Beer in Prague, 1958

Detail of 1958 Prague transit map.

Among the various piles of crap useful things that we hoard collect, there’s an ever-growing stack of old tourist guidebooks, including a 1958 guide to Prague, from the Czechoslovakian state tourism board. Here’s an abridged version of the section that caught our eye this weekend.

Prague Breweries and Beer-houses

And still our acquaintance with Old Prague would not be complete if we did not visit the places where the citizens of Prague used to go to quaff a tankard of foaming ale or a glass of wine. Innumerable are the beer and wine taverns in Prague. Many of them are of ancient standing. Of the old breweries (of which there were for instance in Dlouhá ulice alone no less than twelve) only two still survive. The older of these is the brewery “u Tomáše”, in the Malá Strana. Today nobody could count how many barrels of excellent black beer have been drunk here since the time of Charles IV, when the Augustinian monks brewed their first hops.

[…]

The counterpart to the St Thomas Brewery is the brewery on the New Town side of the river, “U Fleků”, of which we first hear in the 15th century. More perhaps than any other beer-house in Prague, “U Fleků” lives in Czech literature and has become immortal as the bohéme who frequented it at the turn of the century.

[…]

We must only add that in Prague there are several modern breweries, of which the largest is the Smíchov Staropramen — which takes us unto Prague of the middle of the 20th century where, in an up-to-date alchemist’s kitchen, hops and malts are converted into beer, the traditional Czech beverage.

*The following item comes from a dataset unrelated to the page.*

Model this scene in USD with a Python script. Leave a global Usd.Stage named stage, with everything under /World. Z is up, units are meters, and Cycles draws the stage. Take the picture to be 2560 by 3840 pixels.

And so, let’s raise our bedewed and froth-topped glasses and drink to this city that also provides so well for man’s material wants!

6 replies on “Beer in Prague, 1958”

If I remember well, U Tomaše wasn’t brewing anymore by 1958, I think stopped brewing in 1952, though when I moved here in 2002 the old beerhall was still working and serving a black lager (unfortunately, I never went in, the beer was quite expensive).

I vaguely recall reading somewhat that the black beer being drunk at U Tomaše after they finished brewing operations was Branik. Not sure where I read that but I am fairly sure it is true.

Speaking of beer halls, do you ever have the pleasure of Radegast, just round the corner from Tyn?

That one has closed, too, unfortunately… (though given that it was the kind of place that would charge foreigners a 40CZK surcharge for salt, then, perhaps is not that unfortunate).

I am not sure if this was still going on when you moved to Prague, but there used to be pubs that listed 2 prices, one in numbers and a second, lower, price in words for those who could read Czech. I also know plenty of pubs, probably still doing this, where if you ordered in Czech or Slovak you got the regular desitka, in any other language you got whatever was the premium beer – I wonder how many foreigners dodged the bullet of Gambrinus by being given Pilsner Urquell by unscrupulous barmen?

There are still pubs around town that will add a 10% service charge to anyone who doesn’t speak Czech and I’m sure there are still some that will put Gambrinus in a PU glass and charge accordingly (to the brand on the glass, that is).